Теперь, возвращаясь опять к прежнему вопросу, я, спрашиваю, будут ли эти республиканцы, объединившиеся с орлеанистами и поддерживаемые ими, как это, несомненно, будет, если Гамбетте, вместе с Тьером и Трошю, удастся совершить — не революцию, а государственный переворот против бонапартистов в Париже, — будет ли эта коалиция республиканцев и орлеанистов достаточно сильной, чтобы спасти Францию в этот ужасный момент?

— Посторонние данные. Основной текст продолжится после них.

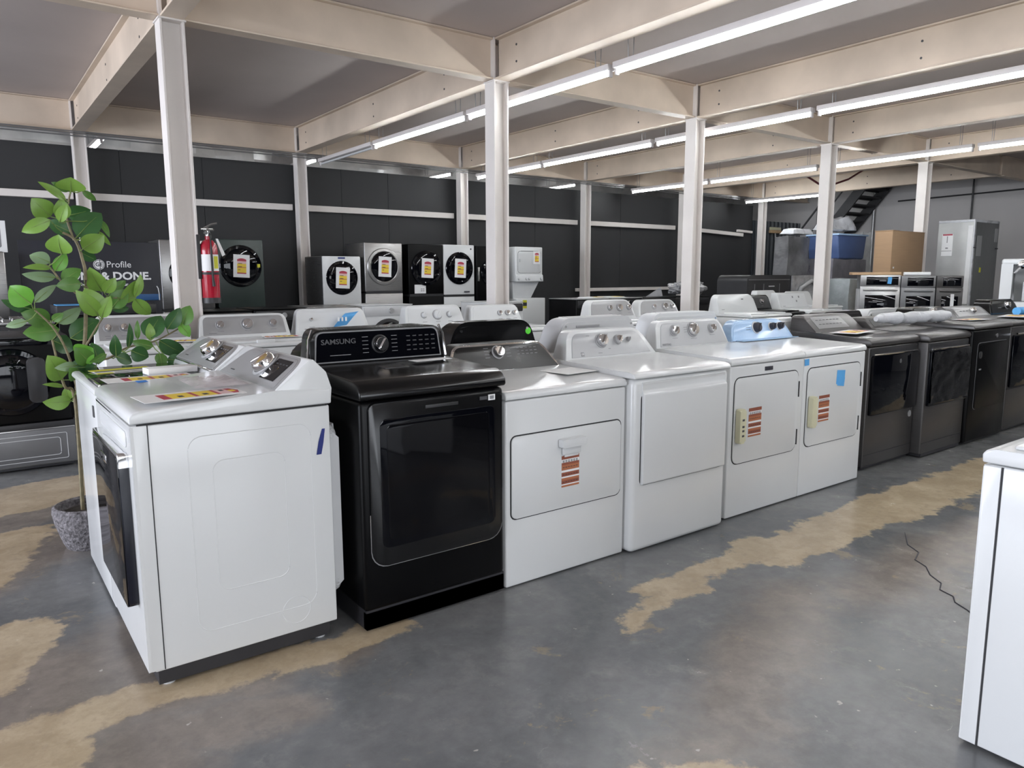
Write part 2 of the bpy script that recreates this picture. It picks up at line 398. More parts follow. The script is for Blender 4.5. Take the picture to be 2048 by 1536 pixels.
    # pale scratches and chips
    mp = n.new('ShaderNodeMapping'); mp.inputs['Rotation'].default_value = (0, 0, .7); mp.inputs['Scale'].default_value = (5, 60, 1); l.new(wob, mp.inputs['Vector'])
    scr = math_('MULTIPLY', ramp(noise(1.0, 3, .5, mp.outputs['Vector']).outputs['Fac'], .68, .76), ramp(big, .4, .6))
    col = mix(math_('MULTIPLY', scr, .3), col, (.5, .48, .46))
    chip = ramp(noise(22, 2, .5).outputs['Fac'], .735, .77)
    col = mix(math_('MULTIPLY', chip, .6), col, (.55, .52, .47))
    col = mix(.5, col, mix(fine, (.35, .35, .35), (1.65, 1.65, 1.65)), 'MULTIPLY')
    l.new(col, b.inputs['Base Color'])
    l.new(math_('ADD', math_('MULTIPLY', mid, .40), .0), b.inputs['Roughness'])
    b.inputs['Specular IOR Level'].default_value = .42
    bp = n.new('ShaderNodeBump'); bp.inputs['Strength'].default_value = .14; bp.inputs['Distance'].default_value = .01
    l.new(mid, bp.inputs['Height']); l.new(bp.outputs['Normal'], b.inputs['Normal'])
    return m
ZB, ZC = 3.44, 3.85           # beam underside, ceiling
YW, XR = 12.35, 19.5          # charcoal partition, grey wall
CX = [1.52 + 3.165 * i for i in range(6)]
YF, YK = 6.55, 12.12
struct(MB().box(-8, XR, -7, 15.2, -.1, 0).build('floor', floor_material()))
struct(MB().box(-8, XR, -7, 15.2, ZC, ZC + .1).build('ceiling', CEIL))
struct(MB().box(XR, XR + .1, -7, 15.2, 0, ZC).build('wall_right', WALLG))
struct(MB().box(4.2, XR, -7.1, -7, 0, ZC).box(-8, 4.2, -7.1, -7, 0, .35).box(-8, 4.2, -7.1, -7, 3.05, ZC).box(-8, -4, -7.1, -7, .35, 3.05).build('wall_front', WALLB))
def crumple(name, x0, x1, y, z0, z1, m, amp=.13, nx=60, nz=6):
    b = bmesh.new(); rows = []
    rnd = random.Random(3)
    for j in range(nz + 1):
        rows.append([b.verts.new((x0 + (x1 - x0) * i / nx, y + rnd.uniform(-amp, amp) - .1 * math.sin(j / nz * math.pi), z0 + (z1 - z0) * j / nz)) for i in range(nx + 1)])
    for j in range(nz):
        for i in range(nx): b.faces.new((rows[j][i], rows[j][i + 1], rows[j + 1][i + 1], rows[j + 1][i]))
    mb = MB(); mb._merge(b); return mb.build(name, m)
MB_back = MB().box(-8, XR, 15, 15.2, 0, ZC).build('wall_back', WALLG); struct(MB_back)
struct(crumple('insulation_panel', -2, XR, 14.8, 2.9, ZC, FOIL)).name = 'wall_insulation'
# charcoal partition: panels with fine seams
pw = MB()
seams = [-3, -.4, 2.05, 3.2, 5.5, 6.4, 8.6, 9.8, 12.3, 14.9, 17.25]
for a, c in zip(seams, seams[1:]): pw.box(a + .003, c - .003, YW, YW + .03, 0, 3.28)
pw.box(-3, 17.25, YW + .012, YW + .06, 0, 3.27)
struct(pw.build('wall_partition', WALLB))
cw = MB()
zig = []
x = 17.3; k = 0
while x < XR:
    zig += [(x, YW + (.05 if k % 2 else 0)), (x + .06, YW + (.05 if k % 2 else 0))]; x += .09; k += 1
cw.prism(zig + [(XR, YW + .15), (17.3, YW + .15)], 'z', 0, 2.9)
struct(cw.build('wall_corrugated', CORR))
# side wall toward the street with three big panes: daylight comes in here
wl = MB().box(-8.1, -8, -7, 15.2, 0, .35).box(-8.1, -8, -7, 15.2, 3.4, ZC).box(-8.1, -8, 12, 15.2, .35, 3.4).box(-8.1, -8, -7, 0, .35, 3.4)
struct(wl.build('wall_left', WALLG))
PANE = mat('window glass', (.9, .95, 1.), .03, trans=.9)
for k in range(4):
    y0 = 0 + k * 12 / 4; y1 = y0 + 12 / 4
    fr = struct(MB().box(-8.08, -8.02, y0, y0 + .05, .35, 3.4).box(-8.08, -8.02, y1 - .05, y1, .35, 3.4).box(-8.08, -8.02, y0, y1, .35, .41).box(-8.08, -8.02, y0, y1, 3.34, 3.4).build('window_%d' % (k + 1), DGREY))
    MB().box(-8.055, -8.045, y0 + .05, y1 - .05, .41, 3.34).build('pane', PANE, fr)
for k in range(2):  # unseen front panes, made up to go with the fill on machine fronts
    x0 = -4 + k * 4.1; x1 = x0 + 4.1
    fr = struct(MB().box(x0, x0 + .05, -7.08, -7.02, .35, 3.05).box(x1 - .05, x1, -7.08, -7.02, .35, 3.05).box(x0, x1, -7.08, -7.02, .35, .41).box(x0, x1, -7.08, -7.02, 2.99, 3.05).build('window_%d' % (k + 5), DGREY))
    MB().box(x0 + .05, x1 - .05, -7.055, -7.045, .41, 2.99).build('pane', PANE, fr)
# steel columns (H section) and beams (I section)
def h_col(x, y, w=.185, d=.17, t=.018, z1=ZB):
    mb = MB().box(x - w / 2, x - w / 2 + t, y - d / 2, y + d / 2, 0, z1, .003, 1).box(x + w / 2 - t, x + w / 2, y - d / 2, y + d / 2, 0, z1, .003, 1)
    mb.box(x - w / 2 + t, x + w / 2 - t, y - .008, y + .008, 0, z1)
    mb.box(x - w / 2 - .01, x + w / 2 + .01, y - d / 2 - .01, y + d / 2 + .01, z1 - .012, z1)
    mb.box(x - w / 2 - .04, x + w / 2 + .04, y - d / 2 - .04, y + d / 2 + .04, 0, .014)
    # stub between the beams up to the ceiling
    mb.box(x - w / 2, x - w / 2 + t, y - d / 2, y + d / 2, z1, ZC).box(x + w / 2 - t, x + w / 2, y - d / 2, y + d / 2, z1, ZC)
    return struct(mb.build('column', COLP))
for i, x in enumerate(CX):
    if i < 5: h_col(x, YF)
    h_col(x, YK, .17, .16)
def beam_y(x, y0, y1, z0=ZB, z1=ZC, w=.17):
    mb = MB().box(x - w / 2, x + w / 2, y0, y1, z0, z0 + .018, .003, 1).box(x - w / 2, x + w / 2, y0, y1, z1 - .02, z1 - .002, .003, 1)
    mb.box(x - .03, x + .03, y0, y1, z0 + .01, z1 - .01)
    for yy in (y0 + .2, y0 + .9, (y0 + y1) / 2, y1 - .3):
        for zz in (.12, .28):
            mb.m(1).lathe([(0, .004), (.012, .004), (.012, 0)], 8, Matrix.Translation((x - .03, yy, z0 + zz)) @ Matrix.Rotation(R(-90), 4, 'Y')); mb.m(0)
    return struct(mb.build('ceiling_beam', [PAINT, DINK]))
def beam_x(y, x0, x1, z0=ZB, z1=ZC, w=.15):
    mb = MB().box(x0, x1, y - w / 2, y + w / 2, z0 + .004, z0 + .02, .003, 1).box(x0, x1, y - w / 2, y + w / 2, z1 - .02, z1 - .002, .003, 1)
    mb.box(x0, x1, y - .025, y + .025, z0 + .01, z1 - .01)
    return struct(mb.build('ceiling_beam', PAINT))
for x in CX[:5]:
    beam_y(x, YF + .085, YK - .08); beam_y(x, 1.0, YF - .085); beam_y(x, -7, .92)
beam_y(CX[5], YF, YK - .08)
for y, w in ((YF, .092), (YK, .085)):
    xs = [-8 + w] + CX + [XR + w - .1]
    for a, c in zip(xs, xs[1:]): beam_x(y, a + w, c - w)
beam_x(.96, -8, CX[0] - .1)
for a, c in zip(CX[:4], CX[1:5]): beam_x(.96, a + .1, c - .1)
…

Достаточно поставить этот вопрос, чтобы сейчас же решить его в отрицательном смысле. Имея против себя, с одной стороны, городскую рабочую массу, которую нужно будет сдерживать, а с другой — бонапартистскую крестьянскую массу, которую тоже нужно будет сдерживать, они будут иметь на своей стороне полуразвалившуюся армию, количественно, по крайней мере, вдвое уступающую великолепно управляемой прусской армии. К тому же, они не будут уверены в преданности и повиновении двух вождей этой армии, Базэна и Мак-Магона, - оба, создание Наполеона III. У них будет, кроме того, администрация, несостоятельность и недобросовестность которой доказана; администрация, которая даже теперь, под начальством Шевро, Дювернуа и Давида, ведет страстную пропаганду за императора, против них, выставляя их всюду изменниками, продавшими пруссакам страну и императора, и поднимая крестьян против городов; администрация, которую, даже в том случае, если будет совершен переворот в Париже и переменится правительство, нельзя будет преобразовать, ни даже заменить другими громадное большинство ее служащих; она конечно, будет терпеть ненавистных ей победивших радикалов, но в глубине души останется, тем не менее, бонапартистской. Наконец, у них будут симпатии и, при случае, поддержка республиканцев и орлеанистов, рассеянных, то здесь, то там по Франции, но не составляющих компактной организованной силы и совершенно неспособных на энергичное действие.